Considero Odisseo un religioso. Sì, un religioso che in qualunque situazione in ogni luogo ha sempre portato rispetto e onorato gli dei e per questo, a eccezione di Poseidone, è sempre appoggiato da loro, come da Atena dea della saggezza, Ermes  l’Arghifonte, Eolo dio dei venti e Zeus capo di tutti gli dei, nonché protettore dei vincoli di ospitalità.

Sento le sue preghiere, le preghiere del re di Itaca che è consumato e piange come le ultime luci pallide di Agosto prima degli inizi di settembre fanno: prega per suo figlio, per la sua terra, per sua moglie e per sé; per il suo tormentato viaggio divenuto  un incubo. Urla, urla perché la voce è l’unica cosa che gli rimane, è l’unica arma contro i nemici, l’unico sfogo che può permettersi.

Considero Odisseo un uomo. Sì, un uomo che più degli altri si sente prigioniero della vita ma che al tempo stesso è l’unico che l’abbia mai veramente conosciuta, che si è avvicinato alla morte così tante volte che la parola in sé non ha alcun significato. Odisseo è l’uomo perfetto, l’eroe perfetto, ha così tante qualità che quasi sembra un dio, ma ha anche difetti, commette errori ed è proprio da quelli che che si riconosce la sua natura umana.
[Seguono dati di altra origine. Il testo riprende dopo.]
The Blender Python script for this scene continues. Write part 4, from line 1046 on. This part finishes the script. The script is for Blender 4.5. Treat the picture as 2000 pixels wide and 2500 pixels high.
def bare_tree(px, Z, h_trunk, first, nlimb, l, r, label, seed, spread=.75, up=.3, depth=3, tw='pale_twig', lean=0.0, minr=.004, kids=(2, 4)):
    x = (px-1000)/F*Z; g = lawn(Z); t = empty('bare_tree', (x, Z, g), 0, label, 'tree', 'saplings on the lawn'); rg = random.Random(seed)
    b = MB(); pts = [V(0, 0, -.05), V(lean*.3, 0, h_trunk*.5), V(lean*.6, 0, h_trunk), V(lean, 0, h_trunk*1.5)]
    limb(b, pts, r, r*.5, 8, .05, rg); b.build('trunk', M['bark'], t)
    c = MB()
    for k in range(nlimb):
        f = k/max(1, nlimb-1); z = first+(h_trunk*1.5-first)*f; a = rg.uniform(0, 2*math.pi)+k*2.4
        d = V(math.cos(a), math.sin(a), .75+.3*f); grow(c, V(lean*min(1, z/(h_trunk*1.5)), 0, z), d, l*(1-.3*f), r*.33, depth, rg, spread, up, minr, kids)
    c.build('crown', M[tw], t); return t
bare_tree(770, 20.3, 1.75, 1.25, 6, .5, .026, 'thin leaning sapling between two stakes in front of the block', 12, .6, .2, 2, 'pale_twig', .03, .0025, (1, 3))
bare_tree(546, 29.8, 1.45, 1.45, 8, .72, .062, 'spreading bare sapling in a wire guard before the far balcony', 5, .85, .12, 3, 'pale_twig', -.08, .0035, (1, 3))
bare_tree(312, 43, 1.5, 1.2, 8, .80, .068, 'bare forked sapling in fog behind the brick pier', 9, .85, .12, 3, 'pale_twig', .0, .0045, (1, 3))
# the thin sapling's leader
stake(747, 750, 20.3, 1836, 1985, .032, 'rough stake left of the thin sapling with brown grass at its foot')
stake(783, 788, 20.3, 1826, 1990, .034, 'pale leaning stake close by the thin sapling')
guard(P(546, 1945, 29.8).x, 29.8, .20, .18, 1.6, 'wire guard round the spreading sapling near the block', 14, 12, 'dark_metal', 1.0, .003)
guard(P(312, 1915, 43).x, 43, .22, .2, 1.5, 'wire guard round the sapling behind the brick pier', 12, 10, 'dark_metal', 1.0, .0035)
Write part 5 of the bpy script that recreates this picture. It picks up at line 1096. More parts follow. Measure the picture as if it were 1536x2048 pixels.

Vedo Odisseo sulla rupe e penso al suo nome e alla sua storia. Mi rendo conto che la sua vita è completa, lui è un uomo completo e ogni emozione che ha provato  è ben più forte e intensa di quelle sperimentate da qualsiasi altro essere vivente. Egli non ha mai cambiato il suo obiettivo, solo la rotta e il tempo per raggiungerlo e non c’è atto più  eroico di rimanere fedeli a sé stessi.